At the heart of the Internet site, www.lostart.de, are 2,242 items that have remained unclaimed since the 1940s.

The collection of artwork was dubbed the “Linzer Collection” because many of the items were part of a collection Hitler assembled for a planned museum in his hometown of Linz.

Much of the never-realized museum’s inventory included items seized from Jews and political dissidents after his 1938 law “concerning the expropriation of clerical and Jewish property.” Hitler also bought other items using profits from sales of “Mein Kampf” and portrait photographs of himself.

Cataloged by Allied forces in the 1940s, many of the items were reclaimed during the 1950s. In 1962, the unclaimed items were turned over to the German Finance Ministry.

An estimated 1,000 of those artworks ended up on loan to German museums, where many still sit today.

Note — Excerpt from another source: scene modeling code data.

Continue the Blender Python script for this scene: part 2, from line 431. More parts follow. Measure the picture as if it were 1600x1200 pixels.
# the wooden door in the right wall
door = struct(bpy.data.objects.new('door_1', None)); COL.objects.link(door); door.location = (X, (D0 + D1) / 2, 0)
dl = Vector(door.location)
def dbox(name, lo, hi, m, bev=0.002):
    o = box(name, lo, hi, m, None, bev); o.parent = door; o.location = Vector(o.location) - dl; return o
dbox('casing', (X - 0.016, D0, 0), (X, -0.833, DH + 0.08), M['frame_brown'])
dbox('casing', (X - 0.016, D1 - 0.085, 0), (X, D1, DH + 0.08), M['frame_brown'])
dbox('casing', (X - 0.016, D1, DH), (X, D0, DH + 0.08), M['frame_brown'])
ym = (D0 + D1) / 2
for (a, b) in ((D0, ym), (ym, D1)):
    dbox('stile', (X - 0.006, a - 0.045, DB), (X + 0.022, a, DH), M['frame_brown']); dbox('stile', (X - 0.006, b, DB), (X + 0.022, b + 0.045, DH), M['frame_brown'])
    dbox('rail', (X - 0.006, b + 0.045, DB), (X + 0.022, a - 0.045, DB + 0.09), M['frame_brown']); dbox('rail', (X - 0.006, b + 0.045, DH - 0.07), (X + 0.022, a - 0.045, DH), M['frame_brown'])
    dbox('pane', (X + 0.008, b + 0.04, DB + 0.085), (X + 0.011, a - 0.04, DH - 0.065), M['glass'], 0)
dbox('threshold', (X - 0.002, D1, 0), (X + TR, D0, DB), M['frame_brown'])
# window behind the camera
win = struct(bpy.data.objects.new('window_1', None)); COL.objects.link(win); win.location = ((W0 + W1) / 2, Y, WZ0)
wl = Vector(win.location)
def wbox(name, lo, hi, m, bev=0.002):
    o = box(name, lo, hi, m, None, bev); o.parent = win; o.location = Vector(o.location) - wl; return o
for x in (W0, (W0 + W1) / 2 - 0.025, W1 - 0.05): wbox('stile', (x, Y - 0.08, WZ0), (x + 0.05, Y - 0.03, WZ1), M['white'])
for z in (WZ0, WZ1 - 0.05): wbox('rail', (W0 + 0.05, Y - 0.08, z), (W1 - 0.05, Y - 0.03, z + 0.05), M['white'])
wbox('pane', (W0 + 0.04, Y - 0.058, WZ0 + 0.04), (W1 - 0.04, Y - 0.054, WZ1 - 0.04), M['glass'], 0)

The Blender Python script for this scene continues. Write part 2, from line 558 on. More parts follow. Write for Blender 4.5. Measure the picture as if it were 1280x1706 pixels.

The Web site will serve as the public arm of the Coordinating Office of the Federal States for the Return of Cultural Property. Founded in 1994, the state- funded organization has built a data bank of approximately 3.5 million seized objects. The site, which is also in English, includes a searchable archive of items that remain unclaimed. The archive includes descriptions of artists and artworks, but does not have pictures.

Those who lost items during the Nazi era also can use the site to register information and request a search for their recovery.

At a news conference marking the Web site’s launch, German Culture Minister Michael Naumann made clear that reviving the effort to return artworks to their rightful owners is one of his priorities.

“A renewed and critical examination of the existing cultural property that was once in the hands of the Third Reich is necessary,” Naumann said.

Naumann apologized to victims of the Third Reich that the process of reclaiming items has been difficult and said he hoped the Web site would make it easier to research this chapter of German history.

Naumann, who is the first German to hold the title of culture minister since the Nazi era, said he is deeply committed to applying the concept of “Wiedergutmachung” — literally, “making good again” and the term Germans use to describe reparations for Nazi victims — in a cultural context.

He spoke of the urgent need to find ways to return seized items from the former East Germany, which he said was not really able to start the process of returning items until reunification in 1990.

Gerd Harms, minister of culture, education and religious affairs for the state of Saxony-Anhalt, and one of the officials behind the project, echoed Naumann’s sentiment.

He said that when he and his countrymen hear about “cultural goods that were robbed from the Jewish people that came from our states or from other European countries, we know that these things happened more than 50 years ago,” but “because of our historical responsibility we are still dealing with these issues today.”